▶ _SHORT TASK_: Scan the lines below for the string "louver" and report how many lines contain it, giving only the number.

▶ _RAW DATA_:
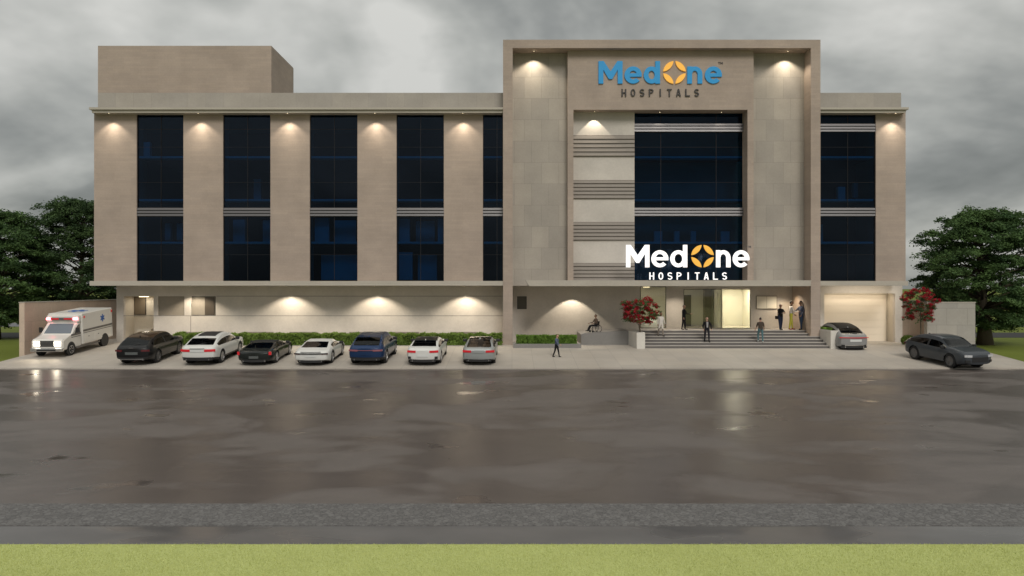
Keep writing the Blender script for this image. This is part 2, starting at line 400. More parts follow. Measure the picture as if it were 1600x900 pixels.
furn(wins[5][0], bayx(5, .62), .5, 286, 306, 52); furn(wins[5][0], bayx(5, .95), .3, 278, 302, 52.5); furn(wins[5][0], bayx(5, .3), .6, 345, 375, 53)
# cornices: top and first-floor slab
def cornice(a, b, name='cornice', end=None):
    bm = BM()
    zt, zb = pz(167.5, YC), pz(175.5, YC); zm = (zt+zb)/2
    x0, x1 = a, b
    box(bm, x0, x1, YC, 51.0, zm+.02, zt); box(bm, x0+(.12 if x0 < -20 else 0), x1-(.12 if x1 > 20 else 0), YC+.12, 50.995, zb, zm+.02)
    part(name, bm, M['slab'])
cornice(px(139, YC), px(786, YT)-.003); cornice(px(1282, YT)+.003, px(1420, YC))
for a, b in ((px(140, YC), px(786, YT)-.003), (px(1282, YT)+.003, px(1419, YC))):
    bm = BM(); box(bm, a, b, YC, YG+.3, z447, z440); part('slab_edge', bm, M['slab'])
# parapet
YQ = 50.35
for a, b in ((153, 786), (1282, 1408)):
    bm = BM(); box(bm, px(a, YQ), px(b, YQ) if b > 1300 else px(786, YT)+.1, YQ, YQ+.3, pz(170, YQ), pz(145, YQ))
    box(bm, px(a, YQ)-(0), px(b, YQ) if b > 1300 else px(786, YT)+.1, YQ+.302, 56.9, pz(170, YQ), pz(150, YQ)) if False else None
    part('parapet', bm, M['parapet'])
# roof box with a rounded far corner
YR = 51.0
bm = BM(); x0, x1 = px(153, YR), px(424, YR); zt = pz(71.5, YR)
pl = [(x0, YR), (x1, YR)]
for k in range(9):
    a = R(-0+90*k/8); pl.append((x1-1.6+1.6*math.cos(a), 56.0+1.4*math.sin(a)))
pl.append((x0, 57.4))
lo = [bm.verts.new((x, y, zr-.03)) for x, y in pl]; hi_ = [bm.verts.new((x, y, zt)) for x, y in pl]
bm.faces.new(hi_); bm.faces.new(lo[::-1])
for i in range(len(pl)): j = (i+1) % len(pl); bm.faces.new((lo[i], lo[j], hi_[j], hi_[i]))
part('rooftop_room', bm, M['brown'])

# ground floor wall of the left wing, with its openings
zb0, ztop = .5, z447-.002
def gw(bm, a, b, y0, y1, Ya=YG, th=.3):
    box(bm, px(a, Ya), px(b, Ya), Ya, Ya+th, pz(y1, Ya) if y1 < 900 else zb0, pz(y0, Ya) if y0 > 0 else ztop)
bm = BM()
gw(bm, 182, 193, 0, 901); gw(bm, 193, 240, 0, 463); gw(bm, 240, 786.5, 0, 463)
gw(bm, 240, 247, 463, 901); gw(bm, 247, 288, 493, 901); gw(bm, 288, 299, 463, 901); gw(bm, 299, 337, 493, 901); gw(bm, 337, 786.5, 463, 901)
part('ground_floor_wall', bm, M['plaster'])
bm = BM()   # fine shadow joints standing 2 mm proud
for (a, b, y) in ((338, 786, 462.7), (193, 786, 493.4)): gw(bm, a, b, y-.35, y+.35, YG-.003, .006)
gw(bm, 297.6, 298.4, 494, 541, YG-.003, .006)
part('wall_joint', bm, M['riser'])
bm = BM(); gw(bm, 193, 241, 455, 901, YG+1.5, .2); box(bm, px(193, YG)-.2, px(193, YG), YG+.3, YG+1.5, zb0, ztop); box(bm, px(240, YG), px(240, YG)+.2, YG+.302, YG+1.5, zb0, ztop)
box(bm, px(193, YG), px(240, YG), YG+.3, YG+1.49, pz(463, YG), ztop); part('recess_wall', bm, M['plasterlit'])
bm = BM(); gw(bm, 214, 236, 514, 901, YG+.9, .5); part('recess_plinth', bm, M['plasterlit'])
def simple_window(a, b, y0, y1, Y, mf, mp, nm='window', parent=bld, split=None):
    bm = BM(); t = .035; x0, x1, z0, z1 = px(a, Y), px(b, Y), pz(y1, Y), pz(y0, Y)
    box(bm, x0, x1, Y, Y+.05, z0, z0+t); box(bm, x0, x1, Y, Y+.05, z1-t, z1); box(bm, x0, x0+t, Y, Y+.05, z0+t, z1-t); box(bm, x1-t, x1, Y, Y+.05, z0+t, z1-t)
    if split: q = px(split, Y); box(bm, q-t/2, q+t/2, Y, Y+.05, z0+t, z1-t)
    o = part(nm, bm, mf); b2 = BM(); box(b2, x0+t, x1-t, Y+.02, Y+.04, z0+t, z1-t); link('pane', b2, mp, o); return o
simple_window(209, 228, 464, 492, YG+1.44, M['frame'], mat('brown_blind', (.16, .125, .085), .5))
simple_window(247.1, 287.9, 463.1, 492.9, YG+.08, M['beige'], M['beige'])
simple_window(299.1, 336.9, 463.1, 492.9, YG+.08, M['frame'], M['beige'])
bm = BM(); gw(bm, 320, 335, 464.5, 492, YG+.06, .03); part('open_sash', bm, mat('dark_sash', (.075, .06, .045), .4))
bm = BM(); box(bm, px(240, YG)+.2, px(340, YG), YG+.31, YG+.35, zb0, ztop); part('wall_backing', bm, M['beige'])
for a, b in ((278, 320), (385, 427), (453, 494.5), (546, 590), (611, 654.5), (705, 746.5)):
    bm = BM(); gw(bm, a, b, 519.2, 524.5, YG-.05, .05); o = part('wall_vent', bm, M['beige'])
    b2 = BM(); gw(b2, a-.4, b+.4, 518.6, 519.6, YG-.09, .085); link('vent_cap', b2, M['louver'], o)
# side return of the left wing, ground floor
bm = BM(); box(bm, px(182, YG), px(182, YG)+.3, YG+.302, 57, zb0, ztop); part('side_wall', bm, M['plaster'])
bm = BM(); box(bm, px(1410, YG)-.3, px(1410, YG), YG+.302, 57, zb0, ztop); part('side_wall', bm, M['plaster'])

# right wing ground floor : open garage bay
bm = BM(); gw(bm, 1398.5, 1410, 0, 901); gw(bm, 1282, 1398.5, 0, 458.5); gw(bm, 1282, 1288, 458.5, 901)
part('ground_floor_wall', bm, M['plaster'])
gx0, gx1 = px(1288, YG), px(1398.5, YG)
bm = BM(); box(bm, gx0-.2, gx0, YG+.301, YG+1.05, .6, ztop-.01); box(bm, gx1, gx1+.12, YG+.301, YG+1.05, .6, ztop-.01)
box(bm, gx0-.2, gx1+.12, YG+1.05, YG+1.25, .6, ztop-.01); box(bm, gx0, gx1, YG+.301, YG+1.04, ztop-.3, ztop-.02)
part('garage_wall', bm, M['plasterlit'])
gd = BM(); x_ = gx0+.5
k = 0; zq = .73
while zq < pz(461, YG+1.0): box(gd, gx0+.15, gx1-.15, YG+.97+(k % 2)*.004, YG+1.03, zq, min(zq+.48, pz(461, YG+1.0))); zq += .49; k += 1
part('garage_door', gd, mat('cream_shutter', (.72, .645, .54), .6))

# tower
xl0, xl1, xr0, xr1 = px(786, YT), px(801, YT), px(1267, YT), px(1282, YT)
zT, zT2 = pz(62, YT), pz(75, YT)
bm = BM(); box(bm, xl0, xl1, YT, YE+.3, .5, zT2); box(bm, xr0, xr1, YT, YE+.3, .5, zT2); box(bm, xl0, xr1, YT, YE+.3, zT2, zT)
part('tower_frame', bm, M['brown'])
bm = BM(); box(bm, xl0+.02, xr1-.02, YE+.3, 57, z440, zT-.05); part('tower_core', bm, M['brown'])
YTi = 50.45
bm = BM(); box(bm, xl1, px(889, YTi), YTi, YTi+.3, z440, zT2); part('stone_wall', bm, M['tile'])
bm = BM(); box(bm, px(1176, YTi), xr0, YTi, YTi+.3, z440, zT2); part('stone_wall', bm, M['tile'])
YPo = 49.85
X0, X1 = px(887, YPo), px(1177.5, YPo); xi0, xi1 = px(896, YPo), px(1168, YPo)
bm = BM(); zp = pz(171.5, YPo)
box(bm, X0, X1, YPo, 50.9, zp, zT2-.001); box(bm, X0, xi0, YPo, 50.9, z440, zp); box(bm, xi1, X1, YPo, 50.9, z440, zp)
part('portal', bm, M['brown'])
xg = px(991, 50.7)
YS = 50.6
bm = BM(); box(bm, xi0, xg, YS, YS+.25, z440, zp); part('plaster_wall', bm, M['plaster'])
for (a, b, n) in ((211.5, 244.5, 5), (281.5, 310.5, 5), (347, 375.5, 5), (411, 440, 5)):
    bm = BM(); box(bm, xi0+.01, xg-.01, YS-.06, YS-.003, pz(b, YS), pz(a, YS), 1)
    hh = (b-a)/n
    for k in range(n):
        zt, zb = pz(a+hh*k+.6, YS-.1), pz(a+hh*(k+.82), YS-.1)
        prism_x(bm, [(YS-.12, zb), (YS-.09, zt), (YS-.062, zt), (YS-.062, zb)], xi0+.012, xg-.012)
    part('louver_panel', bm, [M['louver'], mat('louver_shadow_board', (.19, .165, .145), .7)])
w_, x0, x1 = window_bay(991, 1167.5, 172, 440, 50.9, [(193, 207), (324.5, 338.5)], [1034, 1121], (230, 285, 398), rails, Yr=50.55, lv=.22)
wins.append((w_, x0, x1))
for t, wd in ((.25, .55), (.42, .35), (.57, .35), (.86, .6)): furn(w_, bayx(6, t), wd, 358, 377, 52)
furn(w_, bayx(6, .5), .9, 290, 308, 53.5)
bm = BM(); box(bm, x1, xi1-.0, 50.86, 50.92, z440, zp) if x1 < xi1-.01 else box(bm, xi1-.03, xi1-.001, 50.8, 50.85, z440, zp); part('jamb_trim', bm, M['brown'])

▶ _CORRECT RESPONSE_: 2